Oceń
W czwartek przed południem PZPN wydał komunikat, w którym ogłosił rozstanie się z Czesławem Michniewiczem po wygaśnięciu jego umowy z końcem bieżącego roku.
- Na pewno trzeba podziękować Czesławowi Michniewiczowi za jego dotychczasową pracę. Jednak moim zdaniem nie zasłużył on na przedłużenie umowy z PZPN. Jeśli tak samo uważano w Polskim Związku Piłki Nożnej, to chyba się z tym zgadzamy - mówi w rozmowie z naszym portalem Jan Tomaszewski.
Zdaniem byłego bramkarza reprezentacji Polski o takiej decyzji nie zdecydowały wyłącznie czynniki poza sportowe. Przypomnijmy, że były szkoleniowiec Legii spełnił warunki kontraktu, awansując z polską kadrą na MŚ w Katarze, a także utrzymał drużynę w dywizji A Ligi Narodów oraz awansował do fazy pucharowej mundialu.

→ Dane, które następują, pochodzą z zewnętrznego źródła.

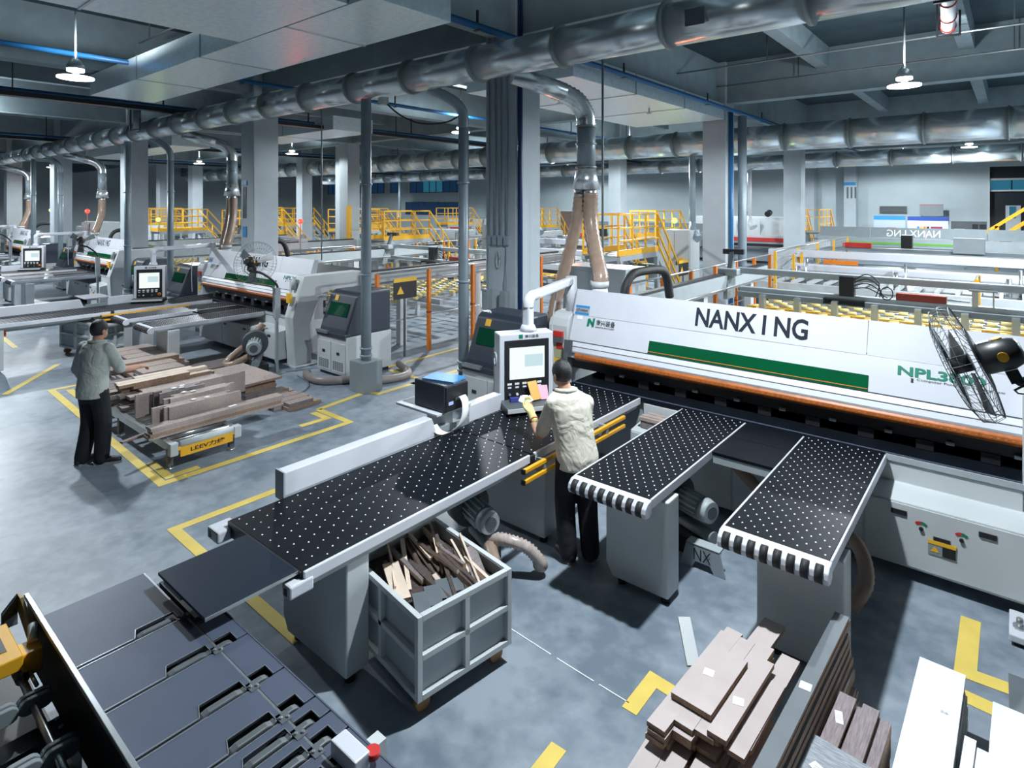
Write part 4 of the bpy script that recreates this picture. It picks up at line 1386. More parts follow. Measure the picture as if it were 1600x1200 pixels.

Jan Tomaszewski zabrał głos ws. nieprzedłużenia umowy z Michniewiczem
- Jeśli chodzi o kwestie sportowe, to nie rozumiem, dlaczego nie stworzono drużyny podczas czterech bardzo ważnych meczów w tegorocznej Lidze Narodów, kiedy graliśmy z Belgią i Holandią. Wówczas w każdym spotkaniu grał inny bramkarz. Nie było żadnej konsekwencji, żadnego zgrania - zauważa Tomaszewski.
- Samo spotkanie z premierem Mateuszem Morawieckim, które podobno było i Cezary Kulesza nie był o tym powiadomiony, to jest to nieprawdopodobny skandal. To było zupełnie niepotrzebne - dodał.
Plan Tomaszewskiego dla reprezentacji Polski
Na koniec Jan Tomaszewski przyznał, że następcą Czesława Michniewicza powinien zostać zagraniczny szkoleniowiec, z którym będą współpracować polscy trenerzy.
- Najlepszą opcją będzie ktoś z zagranicy, kto ustawi - przepraszam, że tak powiem - ten futbolowy pociąg. PZPN powinien zapewnić mu kontrakt do końca Euro 2024, aby przywrócił drużynę na odpowiednie tory. Nic nie stoi na przeszkodzie, aby z nowym selekcjonerem współpracował ktoś z Polski np. Marek Papszun. Mógłby jednocześnie prowadzić Raków Częstochowa i pełnić funkcję asystenta, aby później przejąć stery.
- Podczas MŚ w Niemczech w 2006 roku Joachim Loew był asystentem Jurgena Klinsmanna, gdy tamta drużyna sięgnęła po brązowy medal i potem sam przejął kadrę. Reprezentację się ma albo się nie ma. My w tej chwili mamy reprezentację, która potrzebuje obrania właściwego kierunku.